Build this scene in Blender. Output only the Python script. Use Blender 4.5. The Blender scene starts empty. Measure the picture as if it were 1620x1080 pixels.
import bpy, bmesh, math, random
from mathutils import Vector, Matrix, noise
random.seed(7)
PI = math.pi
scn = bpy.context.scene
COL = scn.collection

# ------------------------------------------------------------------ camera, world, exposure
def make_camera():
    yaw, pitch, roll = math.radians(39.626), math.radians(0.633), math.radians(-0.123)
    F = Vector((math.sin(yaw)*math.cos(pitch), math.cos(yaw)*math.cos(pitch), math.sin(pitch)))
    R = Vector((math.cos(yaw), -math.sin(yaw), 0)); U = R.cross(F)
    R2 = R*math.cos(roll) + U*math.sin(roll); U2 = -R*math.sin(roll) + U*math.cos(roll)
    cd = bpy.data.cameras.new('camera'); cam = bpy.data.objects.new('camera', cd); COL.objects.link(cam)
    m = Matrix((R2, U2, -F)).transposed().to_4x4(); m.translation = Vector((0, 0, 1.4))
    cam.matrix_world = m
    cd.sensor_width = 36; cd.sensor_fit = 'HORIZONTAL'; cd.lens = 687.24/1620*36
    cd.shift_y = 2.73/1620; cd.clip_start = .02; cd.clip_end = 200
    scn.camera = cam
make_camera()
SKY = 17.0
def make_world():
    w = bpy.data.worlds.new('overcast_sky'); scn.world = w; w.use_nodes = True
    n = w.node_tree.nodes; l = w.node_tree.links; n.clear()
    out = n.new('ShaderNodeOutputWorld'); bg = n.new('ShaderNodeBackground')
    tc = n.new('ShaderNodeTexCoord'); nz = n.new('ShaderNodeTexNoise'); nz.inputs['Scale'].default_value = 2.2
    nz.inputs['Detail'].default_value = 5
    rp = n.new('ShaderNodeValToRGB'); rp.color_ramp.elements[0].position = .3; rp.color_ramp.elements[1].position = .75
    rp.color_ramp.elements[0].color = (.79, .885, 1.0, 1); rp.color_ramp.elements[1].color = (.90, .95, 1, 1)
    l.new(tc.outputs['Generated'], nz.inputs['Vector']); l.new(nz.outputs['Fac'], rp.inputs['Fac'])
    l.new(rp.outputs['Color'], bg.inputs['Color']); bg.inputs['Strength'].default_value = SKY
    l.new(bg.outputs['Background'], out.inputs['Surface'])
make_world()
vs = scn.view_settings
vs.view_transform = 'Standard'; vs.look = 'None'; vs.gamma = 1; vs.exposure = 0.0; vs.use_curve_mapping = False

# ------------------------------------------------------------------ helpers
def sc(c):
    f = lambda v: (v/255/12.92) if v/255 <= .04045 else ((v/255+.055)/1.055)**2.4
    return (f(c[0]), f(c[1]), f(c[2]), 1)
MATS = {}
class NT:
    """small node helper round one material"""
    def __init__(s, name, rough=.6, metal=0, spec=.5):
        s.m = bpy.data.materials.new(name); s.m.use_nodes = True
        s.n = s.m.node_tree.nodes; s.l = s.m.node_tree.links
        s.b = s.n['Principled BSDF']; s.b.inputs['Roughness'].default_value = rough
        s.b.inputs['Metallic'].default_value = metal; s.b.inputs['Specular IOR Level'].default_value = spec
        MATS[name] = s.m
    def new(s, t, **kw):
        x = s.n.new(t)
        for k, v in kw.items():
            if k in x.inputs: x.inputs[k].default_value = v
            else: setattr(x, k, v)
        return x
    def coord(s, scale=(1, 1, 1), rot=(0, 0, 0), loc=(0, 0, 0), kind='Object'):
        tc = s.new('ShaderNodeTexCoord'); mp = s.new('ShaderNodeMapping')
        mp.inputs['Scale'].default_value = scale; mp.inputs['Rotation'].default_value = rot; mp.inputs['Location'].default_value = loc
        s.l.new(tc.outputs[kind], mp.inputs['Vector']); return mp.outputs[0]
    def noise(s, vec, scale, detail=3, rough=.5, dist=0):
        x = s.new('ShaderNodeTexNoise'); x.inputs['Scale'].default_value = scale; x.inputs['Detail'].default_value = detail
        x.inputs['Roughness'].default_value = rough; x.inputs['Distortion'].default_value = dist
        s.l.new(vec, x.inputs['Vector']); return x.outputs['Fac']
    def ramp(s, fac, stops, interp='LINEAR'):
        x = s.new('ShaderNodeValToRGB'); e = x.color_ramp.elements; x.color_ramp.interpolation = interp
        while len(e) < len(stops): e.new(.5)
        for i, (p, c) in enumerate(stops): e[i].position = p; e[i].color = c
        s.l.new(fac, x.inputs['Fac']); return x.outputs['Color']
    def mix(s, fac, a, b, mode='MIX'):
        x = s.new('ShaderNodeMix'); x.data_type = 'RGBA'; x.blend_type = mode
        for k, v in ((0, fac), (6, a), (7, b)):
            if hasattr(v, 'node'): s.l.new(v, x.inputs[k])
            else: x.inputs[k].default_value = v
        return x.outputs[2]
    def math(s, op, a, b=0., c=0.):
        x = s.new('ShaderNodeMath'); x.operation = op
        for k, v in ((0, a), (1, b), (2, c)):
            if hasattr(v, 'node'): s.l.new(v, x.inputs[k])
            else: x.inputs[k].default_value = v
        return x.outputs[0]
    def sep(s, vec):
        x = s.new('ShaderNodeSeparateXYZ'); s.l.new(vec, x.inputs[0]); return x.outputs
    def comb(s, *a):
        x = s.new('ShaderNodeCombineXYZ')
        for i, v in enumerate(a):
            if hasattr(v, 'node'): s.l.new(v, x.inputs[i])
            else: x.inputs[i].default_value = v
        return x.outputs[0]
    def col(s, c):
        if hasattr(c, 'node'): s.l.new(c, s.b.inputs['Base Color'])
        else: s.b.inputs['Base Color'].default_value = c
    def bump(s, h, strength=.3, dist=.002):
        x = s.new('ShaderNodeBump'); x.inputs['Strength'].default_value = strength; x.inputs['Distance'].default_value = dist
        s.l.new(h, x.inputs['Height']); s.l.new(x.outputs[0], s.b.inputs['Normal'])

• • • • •

Output the full listing without altering anything.

* RESPONSE TO THIS EXERCISE *
Build this scene in Blender. Output only the Python script. Use Blender 4.5. The Blender scene starts empty. Measure the picture as if it were 1620x1080 pixels.
import bpy, bmesh, math, random
from mathutils import Vector, Matrix, noise
random.seed(7)
PI = math.pi
scn = bpy.context.scene
COL = scn.collection

# ------------------------------------------------------------------ camera, world, exposure
def make_camera():
    yaw, pitch, roll = math.radians(39.626), math.radians(0.633), math.radians(-0.123)
    F = Vector((math.sin(yaw)*math.cos(pitch), math.cos(yaw)*math.cos(pitch), math.sin(pitch)))
    R = Vector((math.cos(yaw), -math.sin(yaw), 0)); U = R.cross(F)
    R2 = R*math.cos(roll) + U*math.sin(roll); U2 = -R*math.sin(roll) + U*math.cos(roll)
    cd = bpy.data.cameras.new('camera'); cam = bpy.data.objects.new('camera', cd); COL.objects.link(cam)
    m = Matrix((R2, U2, -F)).transposed().to_4x4(); m.translation = Vector((0, 0, 1.4))
    cam.matrix_world = m
    cd.sensor_width = 36; cd.sensor_fit = 'HORIZONTAL'; cd.lens = 687.24/1620*36
    cd.shift_y = 2.73/1620; cd.clip_start = .02; cd.clip_end = 200
    scn.camera = cam
make_camera()
SKY = 17.0
def make_world():
    w = bpy.data.worlds.new('overcast_sky'); scn.world = w; w.use_nodes = True
    n = w.node_tree.nodes; l = w.node_tree.links; n.clear()
    out = n.new('ShaderNodeOutputWorld'); bg = n.new('ShaderNodeBackground')
    tc = n.new('ShaderNodeTexCoord'); nz = n.new('ShaderNodeTexNoise'); nz.inputs['Scale'].default_value = 2.2
    nz.inputs['Detail'].default_value = 5
    rp = n.new('ShaderNodeValToRGB'); rp.color_ramp.elements[0].position = .3; rp.color_ramp.elements[1].position = .75
    rp.color_ramp.elements[0].color = (.79, .885, 1.0, 1); rp.color_ramp.elements[1].color = (.90, .95, 1, 1)
    l.new(tc.outputs['Generated'], nz.inputs['Vector']); l.new(nz.outputs['Fac'], rp.inputs['Fac'])
    l.new(rp.outputs['Color'], bg.inputs['Color']); bg.inputs['Strength'].default_value = SKY
    l.new(bg.outputs['Background'], out.inputs['Surface'])
make_world()
vs = scn.view_settings
vs.view_transform = 'Standard'; vs.look = 'None'; vs.gamma = 1; vs.exposure = 0.0; vs.use_curve_mapping = False

# ------------------------------------------------------------------ helpers
def sc(c):
    f = lambda v: (v/255/12.92) if v/255 <= .04045 else ((v/255+.055)/1.055)**2.4
    return (f(c[0]), f(c[1]), f(c[2]), 1)
MATS = {}
class NT:
    """small node helper round one material"""
    def __init__(s, name, rough=.6, metal=0, spec=.5):
        s.m = bpy.data.materials.new(name); s.m.use_nodes = True
        s.n = s.m.node_tree.nodes; s.l = s.m.node_tree.links
        s.b = s.n['Principled BSDF']; s.b.inputs['Roughness'].default_value = rough
        s.b.inputs['Metallic'].default_value = metal; s.b.inputs['Specular IOR Level'].default_value = spec
        MATS[name] = s.m
    def new(s, t, **kw):
        x = s.n.new(t)
        for k, v in kw.items():
            if k in x.inputs: x.inputs[k].default_value = v
            else: setattr(x, k, v)
        return x
    def coord(s, scale=(1, 1, 1), rot=(0, 0, 0), loc=(0, 0, 0), kind='Object'):
        tc = s.new('ShaderNodeTexCoord'); mp = s.new('ShaderNodeMapping')
        mp.inputs['Scale'].default_value = scale; mp.inputs['Rotation'].default_value = rot; mp.inputs['Location'].default_value = loc
        s.l.new(tc.outputs[kind], mp.inputs['Vector']); return mp.outputs[0]
    def noise(s, vec, scale, detail=3, rough=.5, dist=0):
        x = s.new('ShaderNodeTexNoise'); x.inputs['Scale'].default_value = scale; x.inputs['Detail'].default_value = detail
        x.inputs['Roughness'].default_value = rough; x.inputs['Distortion'].default_value = dist
        s.l.new(vec, x.inputs['Vector']); return x.outputs['Fac']
    def ramp(s, fac, stops, interp='LINEAR'):
        x = s.new('ShaderNodeValToRGB'); e = x.color_ramp.elements; x.color_ramp.interpolation = interp
        while len(e) < len(stops): e.new(.5)
        for i, (p, c) in enumerate(stops): e[i].position = p; e[i].color = c
        s.l.new(fac, x.inputs['Fac']); return x.outputs['Color']
    def mix(s, fac, a, b, mode='MIX'):
        x = s.new('ShaderNodeMix'); x.data_type = 'RGBA'; x.blend_type = mode
        for k, v in ((0, fac), (6, a), (7, b)):
            if hasattr(v, 'node'): s.l.new(v, x.inputs[k])
            else: x.inputs[k].default_value = v
        return x.outputs[2]
    def math(s, op, a, b=0., c=0.):
        x = s.new('ShaderNodeMath'); x.operation = op
        for k, v in ((0, a), (1, b), (2, c)):
            if hasattr(v, 'node'): s.l.new(v, x.inputs[k])
            else: x.inputs[k].default_value = v
        return x.outputs[0]
    def sep(s, vec):
        x = s.new('ShaderNodeSeparateXYZ'); s.l.new(vec, x.inputs[0]); return x.outputs
    def comb(s, *a):
        x = s.new('ShaderNodeCombineXYZ')
        for i, v in enumerate(a):
            if hasattr(v, 'node'): s.l.new(v, x.inputs[i])
            else: x.inputs[i].default_value = v
        return x.outputs[0]
    def col(s, c):
        if hasattr(c, 'node'): s.l.new(c, s.b.inputs['Base Color'])
        else: s.b.inputs['Base Color'].default_value = c
    def bump(s, h, strength=.3, dist=.002):
        x = s.new('ShaderNodeBump'); x.inputs['Strength'].default_value = strength; x.inputs['Distance'].default_value = dist
        s.l.new(h, x.inputs['Height']); s.l.new(x.outputs[0], s.b.inputs['Normal'])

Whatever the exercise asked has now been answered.